At this point, Chichikov awakens, having heard his name spoken in a metafictional moment, and urges Selifan the coachman to go faster. The narrator compares Chichikov’s vehicle to Russia constantly careening through history: “Russia, where are you hurtling to? Give an answer! There is no answer. […] everything that exists on earth flies past, and other nations and empires look askance and stand back to make way for the troika” (4626-28).
Just as Gogol’s satire reflects the foibles of society outside the novel, so too does the mysterious Chichikov function as a mirror to the people he encounters in the novel. In the ongoing comedy of errors, local notables see in Chichikov the terrors that haunt them, crafting elaborate tales about Napoleonic conquest or a tsarist official coming to spy on their misdeeds, or getting lost in elaborate romantic fantasies of illicit seduction. At no point does anyone actually comprehend Chichikov’s business transactions, or even summon him to account for himself—only Nozdryov can smell a fellow conman, urging Chichikov to flee.
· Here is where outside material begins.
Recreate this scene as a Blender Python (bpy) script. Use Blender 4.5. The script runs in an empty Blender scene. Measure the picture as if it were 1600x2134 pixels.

The narrator’s reflections on the craft of literature and the role of a protagonist introduce a new metafictional level to the text. The narrator is aware that Chichikov has no heroic qualities, but he argues that the value of satire is in exposing social ills, not simply pretending they do not exist. Satire is a moral project—something Gogol intended as he planned a three-part work modeled on Dante’s Divine Comedy, which sets its cantos in hell, purgatory, and paradise. If Chichikov is currently in hell, then the novel’s metaphoric comparison of Chichikov’s ramshackle, runaway vehicle with Russia itself is all the more of a warning, reflecting the then current debate about whether Russia’s destiny should lie with Europe or with its peasantry and Orthodox Christianity.